A recent piece in Education Week draws attention to new efforts to organize educators—teachers, administrators, counselors, school nurses—to stand up and fight back against efforts to put guns into schools and colleges.
Through the grassroots powerhouse Moms Demand Action for Gun Sense in America, a part of Everytown for Gun Safety, educators are tapping into the fights in their states and pushing back against dangerous efforts to put more guns, more places, no questions asked.
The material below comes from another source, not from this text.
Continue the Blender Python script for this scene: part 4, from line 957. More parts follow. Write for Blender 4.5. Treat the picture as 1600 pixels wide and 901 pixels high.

Educators have opposed dangerous gun bills since even before the mass shooting at Sandy Hook School, but never before have they been organized in this fashion to defeat them.
Right now, guns in K-12 bills have been introduced in 15 states (CO, FL, IN, KY, MD, MN, MO, MT, ND, SC, TN, TX, VA, WV and WY) and guns on campus bills in 14 states (AR, FL, GA, IA, IN, KS, KY, MN, MO, OK, SC, TN, WV and WY).
And our efforts are already seeing success, as lawmakers in Montana defeated a guns in K-12 schools bill and lawmakers in Wyoming rejected a guns on campus bill.
Shannon Watts, founder of Moms Demand Action, said it best, “Teachers have such an incredibly powerful voice on this issue because they are in the classroom and they really do know what’s best for students.”